== Dataset section

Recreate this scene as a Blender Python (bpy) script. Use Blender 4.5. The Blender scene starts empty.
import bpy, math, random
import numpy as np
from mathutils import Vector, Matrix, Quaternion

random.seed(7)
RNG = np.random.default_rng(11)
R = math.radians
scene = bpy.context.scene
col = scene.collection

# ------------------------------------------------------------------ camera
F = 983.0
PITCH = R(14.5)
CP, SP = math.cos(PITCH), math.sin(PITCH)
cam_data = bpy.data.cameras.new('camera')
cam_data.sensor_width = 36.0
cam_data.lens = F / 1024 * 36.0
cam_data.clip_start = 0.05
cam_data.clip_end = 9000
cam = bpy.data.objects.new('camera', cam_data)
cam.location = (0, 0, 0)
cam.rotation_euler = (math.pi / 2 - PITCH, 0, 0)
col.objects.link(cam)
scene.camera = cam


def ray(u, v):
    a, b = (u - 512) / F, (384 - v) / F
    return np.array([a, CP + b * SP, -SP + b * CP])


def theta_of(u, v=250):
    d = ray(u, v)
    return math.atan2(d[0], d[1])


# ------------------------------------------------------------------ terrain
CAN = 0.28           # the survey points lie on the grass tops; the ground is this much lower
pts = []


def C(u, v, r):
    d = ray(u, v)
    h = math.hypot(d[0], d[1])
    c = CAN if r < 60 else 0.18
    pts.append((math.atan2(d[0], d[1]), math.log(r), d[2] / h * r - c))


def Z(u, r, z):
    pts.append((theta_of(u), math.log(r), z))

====

**What is asked**: Every line of the data above should be reproduced word for word.

**Solution to this task**:
Recreate this scene as a Blender Python (bpy) script. Use Blender 4.5. The Blender scene starts empty.
import bpy, math, random
import numpy as np
from mathutils import Vector, Matrix, Quaternion

random.seed(7)
RNG = np.random.default_rng(11)
R = math.radians
scene = bpy.context.scene
col = scene.collection

# ------------------------------------------------------------------ camera
F = 983.0
PITCH = R(14.5)
CP, SP = math.cos(PITCH), math.sin(PITCH)
cam_data = bpy.data.cameras.new('camera')
cam_data.sensor_width = 36.0
cam_data.lens = F / 1024 * 36.0
cam_data.clip_start = 0.05
cam_data.clip_end = 9000
cam = bpy.data.objects.new('camera', cam_data)
cam.location = (0, 0, 0)
cam.rotation_euler = (math.pi / 2 - PITCH, 0, 0)
col.objects.link(cam)
scene.camera = cam


def ray(u, v):
    a, b = (u - 512) / F, (384 - v) / F
    return np.array([a, CP + b * SP, -SP + b * CP])


def theta_of(u, v=250):
    d = ray(u, v)
    return math.atan2(d[0], d[1])


# ------------------------------------------------------------------ terrain
CAN = 0.28           # the survey points lie on the grass tops; the ground is this much lower
pts = []


def C(u, v, r):
    d = ray(u, v)
    h = math.hypot(d[0], d[1])
    c = CAN if r < 60 else 0.18
    pts.append((math.atan2(d[0], d[1]), math.log(r), d[2] / h * r - c))


def Z(u, r, z):
    pts.append((theta_of(u), math.log(r), z))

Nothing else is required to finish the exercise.